Daily Feline Prompt: 10 cats

Tabby

“10 little felines sitting on a tree, one fell off and then there were three.”

“Tabby what is that supposed to be?”

“That is my poem for today’s prompt.”

“But it does not work that way. If there are ten cats in a tree and one leaves the tree there are then nine cats left and not three.”

“Who says so?”

“It is human logic Tabby.”

“Yes but it is not feline logic Mrs. Human. If I said “then there were nine” it would not rhyme with tree.”

“Then you will have to alter the words to something that rhymes with nine.”

“Ah, I see, someting like “10 little felines sitting on a sign, one fell off and then there were nine” – is that logical enough.”

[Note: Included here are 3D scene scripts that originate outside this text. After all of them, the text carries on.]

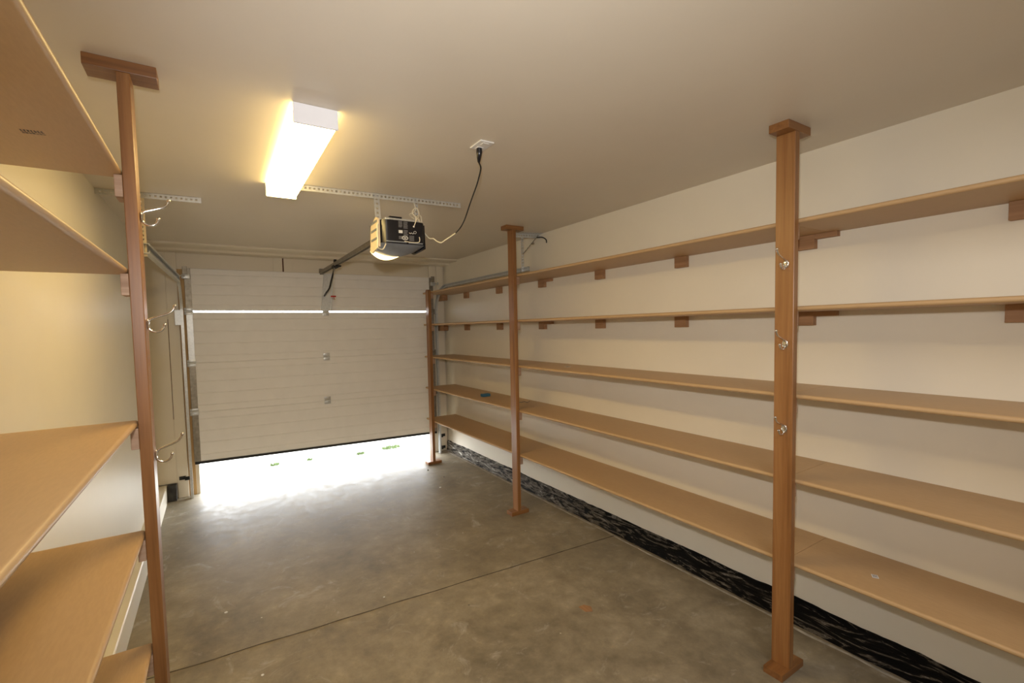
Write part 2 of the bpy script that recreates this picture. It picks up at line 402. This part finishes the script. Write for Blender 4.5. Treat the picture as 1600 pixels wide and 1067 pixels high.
# steel strut in the middle of the top section
bm = bmesh.new(); box(bm, 1.068, 1.165, DY-.010, DY-.004, 1.875, 2.30, bev=.001)
box(bm, 1.060, 1.070, DY-.028, DY-.004, 1.875, 2.30, bev=.001); box(bm, 1.163, 1.172, DY-.028, DY-.004, 1.875, 2.30, bev=.001)
for v in bm.verts: v.co.x += .045*(v.co.z-1.875)/.425
obj('centre_strut', bm, 'galv', door)
# top roller brackets
for s, x in ((1, DX0+.005), (-1, DX1-.005)):
    bm = bmesh.new(); box(bm, x-.03, x+.04 if s > 0 else x+.03, DY-.022, DY-.004, 2.20, 2.245, bev=.002)
    tube(bm, [(x, DY-.05, 2.225), (x-s*.06, DY-.05, 2.225)], .006, 8); ball(bm, (x-s*.055, DY-.05, 2.225), .02, .5, 1, 1, 12)
    box(bm, x-.01, x+.014, DY-.06, DY-.004, 2.20, 2.21)
    obj('roller_bracket', bm, 'galv', door, smooth=True)
    bm = bmesh.new(); box(bm, x-.02, x+.02, DY-.03, DY-.004, 2.245, 2.32, bev=.002); obj('top_bracket', bm, 'galvd', door)

# ------------------------------------------------------------------ door tracks
def track(xc, s, ztop, yend, label, zb):
    t = thing('door_track', (xc, 5.32, 0), label, 'garage door track')
    # C-shaped rail: swept profile along a path in the y-z plane
    path = [(5.315, 0.0)] + [(5.315, z*.1) for z in range(1, 19)]
    rad = ztop-1.86
    for k in range(0, 13):
        a = math.pi/2*k/12; path.append((5.315-rad*(1-math.cos(a)), 1.86+rad*math.sin(a)))
    def sweep(pp, sc=1.0, skew=0):
        bm = bmesh.new(); prev = None
        prof = [(-.012, -.022), (-.012, .022), (.012, .022), (.012, .012), (.009, .012), (.009, .019), (-.009, .019), (-.009, -.019), (.009, -.019), (.009, -.012), (.012, -.012), (.012, -.022)]
        for i, (y, z) in enumerate(pp):
            a = pp[max(i-1, 0)]; b = pp[min(i+1, len(pp)-1)]; d = Vector((0, b[0]-a[0], b[1]-a[1])).normalized(); nn = Vector((0, d.z, -d.y))
            ring = [bm.verts.new(Vector((xc, y, z)) + Vector((1, 0, 0))*(-q[0]*s*sc + skew*max(0, 5.0-y)) + nn*q[1]*sc) for q in prof]
            if prev:
                for k in range(len(prof)): bm.faces.new((prev[k], prev[(k+1) % len(prof)], ring[(k+1) % len(prof)], ring[k]))
            else: bm.faces.new(ring)
            prev = ring
        bm.faces.new(prev[::-1]); return bm
    obj('vertical_rail', sweep(path), 'galv', t)
    obj('horizontal_rail', sweep([(path[-1][0]+.02, ztop), (yend, ztop)], 1.35 if s < 0 else .9, -.034 if s < 0 else 0), 'galv', t)
    for z in zb:
        bm = bmesh.new(); xa, xb = sorted((xc+s*.012, xc+s*.055)); box(bm, xa, xb, 5.33, 5.336, z-.018, z+.018, bev=.001)
        x2, x3 = sorted((xc+s*.05, xc+s*.056)); box(bm, x2, x3, 5.33, YF-.035, z-.018, z+.018)
        tube(bm, [(xc+s*.03, 5.322, z), (xc+s*.03, 5.34, z)], .007, 6)
        xa, xb = sorted((xc+s*.05, xc+s*.105)); box(bm, xa, xb, YF-.041, YF-.0352, z-.018, z+.018, bev=.001)
        if z > 1:
            bm.free(); bm = bmesh.new(); xa, xb = sorted((xc+s*.012, xc+s*.062)); box(bm, xa, xb, 5.336, 5.340, z-.09, z+.06, bev=.001)
            x2, x3 = sorted((xc+s*.058, xc+s*.062)); box(bm, x2, x3, 5.3401, YF-.035, z-.09, z+.06)
        obj('jamb_bracket', bm, 'blackr' if z < .5 else 'galv', t)
    return t
track(-.272, -1, 2.165, 3.33, 'galvanised track left of the garage door, bending to run under the ceiling', (.20, 1.83))
track(2.492, 1, 2.170, 3.31, 'galvanised track right of the garage door, behind the tall shelving', (.22, .06))

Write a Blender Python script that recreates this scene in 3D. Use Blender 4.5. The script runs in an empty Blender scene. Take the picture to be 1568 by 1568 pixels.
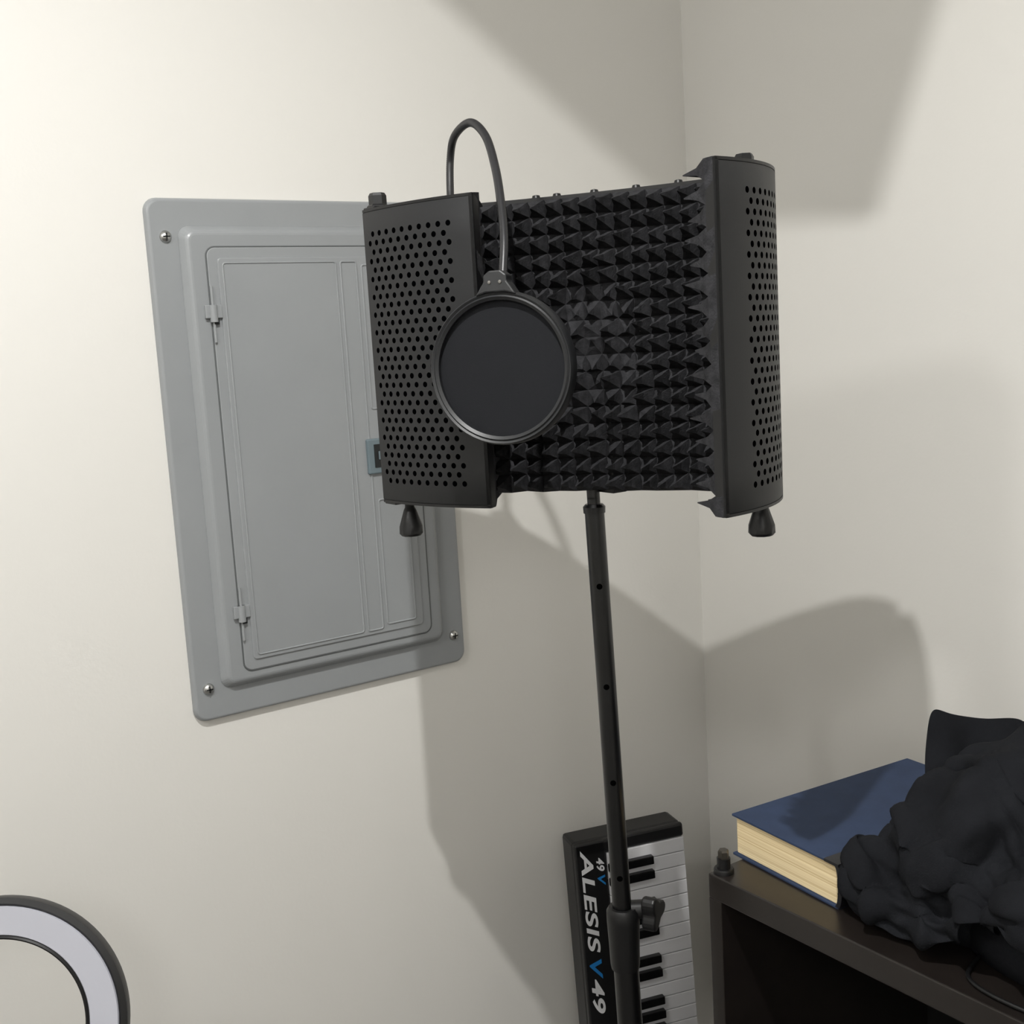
import bpy, bmesh, math, random
from mathutils import Vector, Matrix, noise
random.seed(7)
scene=bpy.context.scene
COL=scene.collection
try:
    scene.view_settings.view_transform='Standard'; scene.view_settings.look='None'
except Exception: pass

# ------------------------------------------------------------ helpers
def lin(c):
    return tuple(((v/255)/12.92 if v/255<=0.04045 else ((v/255+0.055)/1.055)**2.4) for v in c)+(1,)
def mat(name,rgb,rough=.6,metal=0,nscale=0,namt=0,bscale=0,bamt=0,bdist=.001,spec=.5,sheen=0):
    m=bpy.data.materials.new(name); m.use_nodes=True; nt=m.node_tree; b=nt.nodes['Principled BSDF']
    c=lin(rgb); b.inputs['Base Color'].default_value=c; b.inputs['Roughness'].default_value=rough; b.inputs['Metallic'].default_value=metal
    b.inputs['Specular IOR Level'].default_value=spec
    if sheen: b.inputs['Sheen Weight'].default_value=sheen
    tc=nt.nodes.new('ShaderNodeTexCoord')
    if nscale:
        n=nt.nodes.new('ShaderNodeTexNoise'); n.inputs['Scale'].default_value=nscale; n.inputs['Detail'].default_value=5
        r=nt.nodes.new('ShaderNodeValToRGB')
        r.color_ramp.elements[0].position=.3; r.color_ramp.elements[1].position=.7
        r.color_ramp.elements[0].color=tuple(v*(1-namt) for v in c[:3])+(1,); r.color_ramp.elements[1].color=tuple(min(1,v*(1+namt)) for v in c[:3])+(1,)
        nt.links.new(tc.outputs['Object'],n.inputs['Vector']); nt.links.new(n.outputs['Fac'],r.inputs['Fac']); nt.links.new(r.outputs['Color'],b.inputs['Base Color'])
    if bscale:
        n=nt.nodes.new('ShaderNodeTexNoise'); n.inputs['Scale'].default_value=bscale; n.inputs['Detail'].default_value=3
        bp=nt.nodes.new('ShaderNodeBump'); bp.inputs['Strength'].default_value=bamt; bp.inputs['Distance'].default_value=bdist
        nt.links.new(tc.outputs['Object'],n.inputs['Vector']); nt.links.new(n.outputs['Fac'],bp.inputs['Height']); nt.links.new(bp.outputs['Normal'],b.inputs['Normal'])
    return m
def empty(name,loc=(0,0,0)):
    e=bpy.data.objects.new(name,None); e.location=loc; COL.objects.link(e); return e
def obj(name,bm,m,parent=None,smooth=False):
    me=bpy.data.meshes.new(name); bm.to_mesh(me); bm.free()
    o=bpy.data.objects.new(name,me); COL.objects.link(o)
    for mm in (m if isinstance(m,(list,tuple)) else [m]): me.materials.append(mm)
    if smooth:
        for p in me.polygons: p.use_smooth=True
    if parent:
        bpy.context.view_layer.update()
        o.parent=parent; o.matrix_parent_inverse=parent.matrix_world.inverted()
    return o
def bev(o,w,seg=2,ang=35):
    b=o.modifiers.new('b','BEVEL'); b.width=w; b.segments=seg; b.limit_method='ANGLE'; b.angle_limit=math.radians(ang); return o
def box(name,lo,hi,m,parent=None,bw=0,M=None):
    bm=bmesh.new(); bmesh.ops.create_cube(bm,size=1)
    for v in bm.verts:
        v.co=Vector([lo[i]+(v.co[i]+.5)*(hi[i]-lo[i]) for i in range(3)])
        if M: v.co=M@v.co
    o=obj(name,bm,m,parent)
    if bw: bev(o,bw)
    return o
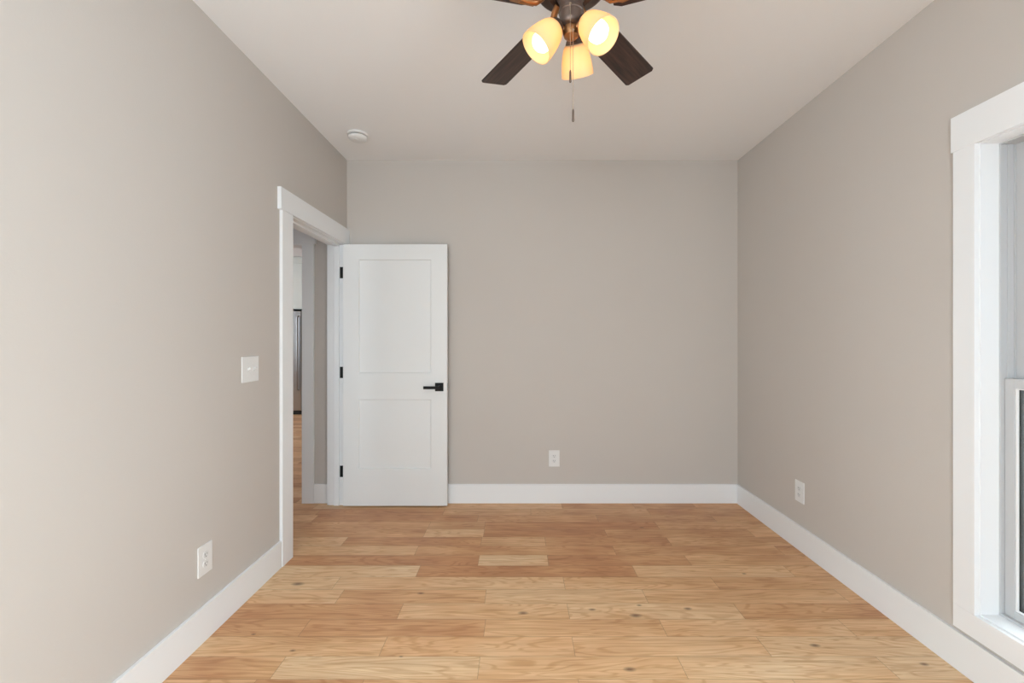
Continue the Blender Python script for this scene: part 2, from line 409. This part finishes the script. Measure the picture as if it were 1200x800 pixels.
# ------------------------------------------------------------------ baseboards
BH, BT, bv = 0.152, 0.015, 0.0015
b = MB(); b.box(XL, XL + BT, YR, 2.533, 0, BH, bv); struct(b.build('baseboard_left', M['trim']))
b = MB(); b.box(XL, XR, YB - BT, YB, 0, BH, bv); struct(b.build('baseboard_back', M['trim']))
b = MB(); b.box(XR - BT, XR, YR, YB - BT, 0, BH, bv); struct(b.build('baseboard_right', M['trim']))
b = MB(); b.box(XL + BT, XR - BT, YR, YR + BT, 0, BH, bv); struct(b.build('baseboard_rear', M['trim']))
b = MB(); b.box(-1.637, XL - LW - 0.001, YB - BT, YB, 0, BH, bv); struct(b.build('baseboard_hall', M['trim']))

# ------------------------------------------------------------------ door frame (trim_1) and hall opening (trim_2)
t1 = empty('trim_1', (XL, 3.07, 0), kind='structure')
def child(mb, name, m, parent, smooth=False):
    o = mb.build(name, m, parent, smooth); o.matrix_parent_inverse = Matrix.Translation(parent.location).inverted() if parent.rotation_euler.z == 0 else parent.matrix_world.inverted()
    return o
CT = 0.019; HT = 0.0222
b = MB(); b.box(XL, XL + CT, 2.534, 2.652, 0, 2.057, bv); child(b, 'side_casing', M['trim'], t1)
b = MB(); b.box(XL, XL + CT, 3.481, YB, 0, 2.057, bv); child(b, 'side_casing', M['trim'], t1)
b = MB(); b.box(XL, XL + HT, 2.512, YB, 2.057, 2.184, bv); child(b, 'head_casing', M['trim'], t1)
b = MB(); b.box(XL - LW - CT, XL - LW, 2.534, 2.652, 0, 2.057, bv); child(b, 'side_casing', M['trim'], t1)
b = MB(); b.box(XL - LW - CT, XL - LW, 3.481, YB, 0, 2.057, bv); child(b, 'side_casing', M['trim'], t1)
b = MB(); b.box(XL - LW - HT, XL - LW, 2.512, YB, 2.057, 2.184, bv); child(b, 'head_casing', M['trim'], t1)
b = MB(); b.box(XL - LW, XL, DY0 - JT, DY0, 0, DZ, 0.001); child(b, 'side_jamb', M['trim'], t1)
b = MB(); b.box(XL - LW, XL, DY1, DY1 + JT, 0, DZ, 0.001); child(b, 'side_jamb', M['trim'], t1)
b = MB(); b.box(XL - LW, XL, DY0 - JT, DY1 + JT, DZ, DZ + JT, 0.001); child(b, 'head_jamb', M['trim'], t1)
S0, S1 = XL - 0.078, XL - 0.037
b = MB(); b.box(S0, S1, DY0, DY0 + 0.012, 0, DZ, 0.002); child(b, 'door_stop', M['trim'], t1)
b = MB(); b.box(S0, S1, DY1 - 0.012, DY1, 0, DZ, 0.002); child(b, 'door_stop', M['trim'], t1)
b = MB(); b.box(S0, S1, DY0 + 0.012, DY1 - 0.012, DZ - 0.012, DZ, 0.002); child(b, 'door_stop', M['trim'], t1)

t2 = empty('trim_2', (-1.68, YB, 0), kind='structure')
b = MB(); b.box(-1.731, -1.637, YB - CT, YB, 0, 2.07, bv); child(b, 'side_casing', M['trim'], t2)
b = MB(); b.box(HX0 - 0.09, HX0 + 0.005, YB - CT, YB, 0, 2.07, bv); child(b, 'side_casing', M['trim'], t2)
b = MB(); b.box(HX0 - 0.105, -1.622, YB - HT, YB, 2.07, 2.20, bv); child(b, 'head_casing', M['trim'], t2)
b = MB(); b.box(HX1, HX1 + JT, YB, YB + 0.12, 0, HZ); child(b, 'side_jamb', M['trim'], t2)
b = MB(); b.box(HX0 - JT, HX0, YB, YB + 0.12, 0, HZ); child(b, 'side_jamb', M['trim'], t2)
b = MB(); b.box(HX0 - JT, HX1 + JT, YB, YB + 0.12, HZ, HZ + JT); child(b, 'head_jamb', M['trim'], t2)

# ------------------------------------------------------------------ door_1
def build_door():
    d = empty('door_1', (-1.3706, 3.468, 0), kind='structure')
    x0, x1, y0, y1, z0, z1 = -1.3706, -0.559, 3.433, 3.468, 0.012, 2.050
    pans = [(-1.248, -0.685, 1.046, 1.931), (-1.248, -0.685, 0.301, 0.840)]
    bm = bmesh.new()
    xs = [x0, -1.248, -0.685, x1]; zs = [z0, 0.301, 0.840, 1.046, 1.931, z1]
    def q(*v): bm.faces.new([bm.verts.new(p) for p in v])
    for (yf, dr) in ((y0, 1), (y1, -1)):
        for i in range(3):
            for j in range(5):
                a, c, e, f = xs[i], xs[i + 1], zs[j], zs[j + 1]
                if i == 1 and j in (1, 3):
                    k, dp = 0.0045, 0.009 * dr
                    q((a, yf, e), (c, yf, e), (c - k, yf + dp, e + k), (a + k, yf + dp, e + k))
                    q((a, yf, f), (c, yf, f), (c - k, yf + dp, f - k), (a + k, yf + dp, f - k))
                    q((a, yf, e), (a, yf, f), (a + k, yf + dp, f - k), (a + k, yf + dp, e + k))
                    q((c, yf, e), (c, yf, f), (c - k, yf + dp, f - k), (c - k, yf + dp, e + k))
                    q((a + k, yf + dp, e + k), (c - k, yf + dp, e + k), (c - k, yf + dp, f - k), (a + k, yf + dp, f - k))
                else: q((a, yf, e), (c, yf, e), (c, yf, f), (a, yf, f))
    for j in range(5):
        for x in (x0, x1): q((x, y0, zs[j]), (x, y1, zs[j]), (x, y1, zs[j + 1]), (x, y0, zs[j + 1]))
    for i in range(3):
        for z in (z0, z1): q((xs[i], y0, z), (xs[i + 1], y0, z), (xs[i + 1], y1, z), (xs[i], y1, z))
    bmesh.ops.remove_doubles(bm, verts=bm.verts, dist=1e-5)
    bmesh.ops.recalc_face_normals(bm, faces=bm.faces)
    es = [e for e in bm.edges if len(e.link_faces) == 2 and e.calc_face_angle(0) > 1.4 and (abs(e.verts[0].co.x - e.verts[1].co.x) < 1e-6 and e.verts[0].co.x in (x0, x1) or False)]
    b = MB(); b.bm.free(); b.bm = bm
    child(b, 'door_leaf', M['door'], d)
    # hinges
    for z in (1.835, 1.048, 0.268):
        b = MB(); hz = 0.0445
        b.box(XL - 0.033, XL + 0.001, DY1 - 0.0025, DY1 - 0.0002, z - hz, z + hz)                # leaf on the jamb
        b.box(x0 - 0.0022, x0 - 0.0002, y0 + 0.004, y1, z - hz, z + hz)                 # leaf on the door edge
        b.box(x0 - 0.006, x0 + 0.001, y1 + 0.0005, DY1 - 0.0005, z - hz, z + hz)
        b.lathe([(0, -hz), (0.006, -hz), (0.006, hz), (0, hz)], Matrix.Translation((XL + 0.004, 3.4725, z)), 12)
        child(b, 'hinge', M['black'], d, True)
    # lever handle sets
    cx, cz = -0.620, 0.938
    for sgn, yf, nm in ((-1, y0, 'lever_handle'), (1, y1, 'lever_handle')):
        b = MB(); b.box(cx - 0.0325, cx + 0.0325, yf, yf + sgn * 0.008, cz - 0.0325, cz + 0.0325, 0.0012)
        h = child(b, 'door_handle', M['black'], d); h['label'] = 'matte black square door handle plate'
        L_ = 0.047
        b = MB(); b.lathe([(0, 0), (0.011, 0), (0.011, L_ - 0.012), (0, L_ - 0.012)], Matrix.Translation((cx, yf, cz)) @ Matrix.Rotation(R(90 if sgn < 0 else -90), 4, 'X'), 16)
        b.box(cx - 0.116, cx + 0.011, yf + sgn * (L_ - 0.012), yf + sgn * L_, cz - 0.0125, cz + 0.0095, 0.0012)
        o = b.build('lever', M['black'], h, True)
    b = MB(); b.box(x1 - 0.0005, x1 + 0.0012, 3.4385, 3.4625, cz - 0.028, cz + 0.028, 0.0004)
    b.prism([(0, -0.008), (0.011, -0.002), (0.011, 0.008), (0, 0.008)], -0.010, 0.010, 0, Matrix.Translation((x1 + 0.001, 3.4505, cz)))
    o = child(b, 'latch', M['steel'], d); o['label'] = 'satin metal latch on the door edge'
build_door()

# ------------------------------------------------------------------ windows
def build_window(name, origin, ang, W, z0, z1, zm):
    """local: x along the wall from the casing side, y out through the wall, z up"""
    t = empty(name, origin, ang, kind='structure')
    def k(mb, nm, m=M['trim'], p=t, sm=False): return mb.build(nm, m, p, sm)
    cw = 0.0835
    b = MB(); b.box(-0.005 - cw, -0.005, -0.019, 0, z0 - 0.005 , z1 + 0.003, bv); k(b, 'side_casing')
    b = MB(); b.box(W + 0.005, W + 0.005 + cw, -0.019, 0, z0 - 0.005, z1 + 0.003, bv); k(b, 'side_casing')
    b = MB(); b.box(-0.005 - cw - 0.009, W + 0.014 + cw, -0.0195, 0, z1 + 0.003, z1 + 0.143, bv); k(b, 'head_casing')
    b = MB(); b.box(-0.005 - cw, W + 0.005 + cw, -0.019, 0, z0 - 0.095, z0 - 0.005, bv); k(b, 'bottom_casing')
    b = MB(); JD = 0.069
    b.box(-0.0145, 0, 0.0, JD, z0, z1); b.box(W, W + 0.0145, 0.0, JD, z0, z1)
    b.box(-0.0145, W + 0.0145, 0.0, JD, z1, z1 + 0.0145); b.box(-0.0145, W + 0.0145, 0.0, JD, z0 - 0.0145, z0); k(b, 'jamb_extension')
    # vinyl frame with its tracks
    b = MB(); D1 = RW - 0.001 + 0.02
    lip = 0.006
    b.box(-0.0145, lip, JD, D1, z0 - 0.0145, z1 + 0.0145, 0.001); b.box(W - lip, W + 0.0145, JD, D1, z0 - 0.0145, z1 + 0.0145, 0.001)
    b.box(lip, W - lip, JD, D1, z1 - lip, z1 + 0.0145, 0.001); b.box(lip, W - lip, JD, D1, z0 - 0.0145, z0 + 0.010, 0.001)
    for u in (lip, W - lip):
        sg = 1 if u < W / 2 else -1
        b.box(u, u + sg * 0.006, 0.1185, 0.1215, z0 + 0.01, z1 - lip)                 # parting ridge
        b.box(u, u + sg * 0.010, 0.158, D1, z0 + 0.01, z1 - lip)
        b.box(u, u + sg * 0.0025, 0.093, 0.108, zm, z1 - lip, 0.0008)
    b.box(lip, W - lip, 0.158, D1, z1 - lip - 0.010, z1 - lip)
    k(b, 'window_frame', M['vinyl'])
    def sash(nm, v0, za, zb, sw, br, tr):
        u0, u1 = lip + 0.001, W - lip - 0.001; v1 = v0 + 0.034
        b = MB(); b.box(u0, u0 + sw, v0, v1, za, zb, 0.0015); b.box(u1 - sw, u1, v0, v1, za, zb, 0.0015)
        b.box(u0 + sw, u1 - sw, v0, v1, za, za + br, 0.0015); b.box(u0 + sw, u1 - sw, v0, v1, zb - tr, zb, 0.0015)
        s = k(b, nm, M['vinyl'])
        a, c, e, f = u0 + sw, u1 - sw, za + br, zb - tr
        b = MB(); q = 0.004
        for (p0, p1, p2, p3) in ((a, a + q, e, f), (c - q, c, e, f), (a + q, c - q, e, e + q), (a + q, c - q, f - q, f)):
            b.box(p0, p1, v0 + 0.004, v0 + 0.014, p2, p3, 0.0008)
        k(b, 'glazing_bead', M['plate'], s)
        b = MB()
        for (p0, p1, p2, p3) in ((a, a + 0.0065, e, f), (c - 0.0065, c, e, f), (a, c, e, e + 0.0065), (a, c, f - 0.0065, f)):
            b.box(p0, p1, v0 + 0.018, v0 + 0.028, p2, p3)
        k(b, 'glass_spacer', M['spacer'], s)
        b = MB(); b.box(a - 0.001, c + 0.001, v0 + 0.014, v0 + 0.0175, e - 0.001, f + 0.001)
        k(b, 'pane', M['glass'], s)
        return s
    sash('lower_sash', 0.083, z0 + 0.010, zm, 0.033, 0.028, 0.035)
    sash('upper_sash', 0.1225, zm - 0.034, z1 - lip, 0.033, 0.034, 0.033)
    b = MB(); b.box(W / 2 - 0.03, W / 2 + 0.03, 0.088, 0.106, zm, zm + 0.008, 0.002)
    b.box(W / 2 - 0.008, W / 2 + 0.03, 0.084, 0.096, zm + 0.008, zm + 0.016, 0.002); k(b, 'sash_lock', M['vinyl'])
    return t
# right wall: local x -> -Y, local y -> +X
build_window('window_1', (XR, W1[1], 0), R(-90), W1[1] - W1[0], WZ[0], WZ[1], 1.165)
build_window('added_window_2', (XR, W2[1], 0), R(-90), W2[1] - W2[0], WZ[0], WZ[1], 1.165)  # added out of view to light the near left wall
build_window('added_window_3', (W3[1], YR, 0), R(180), W3[1] - W3[0], WZ[0], 2.45, 1.35)  # added behind the camera as a daylight source

build_window('added_window_4', (XL, W4[0], 0), R(90), W4[1] - W4[0], WZ[0], WZ[1], 1.165)  # added out of view, throws daylight on the near right wall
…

“It rhymes, but it is not really logical Tabby, because there would not be enough room on a sign for ten cats and why would they sit on a sign.”

“But why would they sit on a tree. Chances are that that if they climb the tree, they would be risking a life to return because climbing down trees is not a feline thing. We only climb up. Sitting on signs is more sensible, they might not be so high.”

“But felines do not sit on signs usually.”

“That is because they prefer to sit on trees and sign rhymes with nine, or perhaps they could sit on a line?”

“No Tabby that does not make sense. How can 10 cats sit on a line, it means having room and width for 40 paws.”

“It’s a stupid prompt in any case. It only makes sense if you have 10 tins of tuna fish in the cupboard, or 10 catmint twigs. Of course, I might have 10 whiskers although now and again I lose one. Mrs. Human, I find this prompt not such a sensible prompt, but wait I have the solution “10 little felines sitting on a tree, 7 fell off and then there were 3″ now that is perfect.”

“Yes Tabby, great, but you did not say why each cat fell off to complete the poem.”

“Mrs. Human, if you want some cat logic, we do not fall off of trees, because we have claws on our paws to maintain a grip on the tree, so the whole thing is no logical, human or feline and lets forget the whole thing. Where’s my food bowl with the tuna fish, now that is logical. “One bowl of tuna fish looking very sweet, one is enough for Tabby to eat.”